Skip to main content

Payments — Moving Money to Pay Down Debt

What Payments Enable

Payments are where Method’s platform closes the loop from data to action. After discovering a user’s liabilities and retrieving their current account data, Payments enable your application to actually move money — initiating paydowns from your platform’s corporate funding account to your users’ creditors. This is the capability that transforms Method from a data platform into a complete debt management infrastructure. Without Payments, you can show users what they owe. With Payments, you can help them do something about it.

What’s Required Before a Payment Can Be Made

1

A verified Entity

The user must have completed identity verification. This is a non-negotiable compliance and fraud prevention requirement.
2

A destination liability account

The credit card, loan, or other debt being paid down, typically discovered through Connect. This is where the money goes.
3

A verified funding source

Your platform’s corporate bank account (checking or savings), linked via ACH and verified through micro-deposits, Plaid, MX, or Teller.
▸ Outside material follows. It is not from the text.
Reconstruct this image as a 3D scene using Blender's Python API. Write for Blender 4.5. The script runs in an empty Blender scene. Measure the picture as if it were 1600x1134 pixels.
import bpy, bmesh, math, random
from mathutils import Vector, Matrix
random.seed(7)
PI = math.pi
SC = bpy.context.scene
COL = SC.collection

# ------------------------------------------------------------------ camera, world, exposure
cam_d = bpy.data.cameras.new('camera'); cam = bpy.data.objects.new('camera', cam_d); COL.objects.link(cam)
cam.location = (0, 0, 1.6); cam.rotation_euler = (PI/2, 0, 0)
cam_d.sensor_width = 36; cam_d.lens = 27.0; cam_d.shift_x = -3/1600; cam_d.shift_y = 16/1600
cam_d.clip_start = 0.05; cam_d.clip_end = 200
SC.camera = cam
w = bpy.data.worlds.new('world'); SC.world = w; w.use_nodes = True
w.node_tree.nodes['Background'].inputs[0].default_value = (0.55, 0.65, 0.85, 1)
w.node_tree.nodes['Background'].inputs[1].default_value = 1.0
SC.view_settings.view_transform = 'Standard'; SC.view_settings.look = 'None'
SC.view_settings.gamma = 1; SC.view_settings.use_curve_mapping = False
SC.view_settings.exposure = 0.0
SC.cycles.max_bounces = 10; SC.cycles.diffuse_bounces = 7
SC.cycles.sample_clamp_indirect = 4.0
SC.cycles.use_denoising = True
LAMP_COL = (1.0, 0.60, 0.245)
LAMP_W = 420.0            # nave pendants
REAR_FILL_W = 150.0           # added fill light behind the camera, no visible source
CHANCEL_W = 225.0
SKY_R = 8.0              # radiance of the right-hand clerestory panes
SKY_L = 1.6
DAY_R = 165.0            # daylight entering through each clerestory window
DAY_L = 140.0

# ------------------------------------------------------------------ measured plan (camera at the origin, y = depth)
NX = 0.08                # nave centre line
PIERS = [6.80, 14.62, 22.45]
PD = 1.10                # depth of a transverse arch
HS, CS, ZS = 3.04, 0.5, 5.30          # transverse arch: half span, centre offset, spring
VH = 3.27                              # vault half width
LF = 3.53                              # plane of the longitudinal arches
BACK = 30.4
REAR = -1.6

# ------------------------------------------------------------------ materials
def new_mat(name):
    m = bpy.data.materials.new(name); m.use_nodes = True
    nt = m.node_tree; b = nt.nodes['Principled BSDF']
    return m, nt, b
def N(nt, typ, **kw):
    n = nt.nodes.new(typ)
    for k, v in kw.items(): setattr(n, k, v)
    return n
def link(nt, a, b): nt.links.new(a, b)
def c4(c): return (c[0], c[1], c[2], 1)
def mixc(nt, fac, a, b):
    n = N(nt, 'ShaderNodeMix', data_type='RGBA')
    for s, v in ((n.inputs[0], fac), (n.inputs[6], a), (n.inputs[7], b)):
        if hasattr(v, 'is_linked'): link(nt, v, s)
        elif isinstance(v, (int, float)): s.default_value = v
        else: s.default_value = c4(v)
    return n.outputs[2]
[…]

This is where the money comes from.
4

Webhook handling

Because payment processing is asynchronous (it takes time for money to move through the banking system), your application must listen for webhook notifications to track the payment’s progress through its lifecycle.

Payment Processing and Timing

Method supports electronic push payments to liability accounts. When a payment is submitted, funds are initiated from your platform’s verified funding account and delivered to the creditor. Processing typically takes 2–3 business days, though the exact timing varies by institution. Payments are processed in defined windows throughout the business day, so the time you submit a payment relative to the next processing window affects when it begins moving. Payments submitted outside of processing windows are held until the next window. Settlement and posting times are ultimately controlled by the receiving creditor, not by Method. Some creditors apply payments same-day upon receipt; others may take additional time. This means your product should set user expectations appropriately: “Your payment has been sent and will be applied by your creditor, typically within a few business days.” Avoid making hard promises about exact posting dates.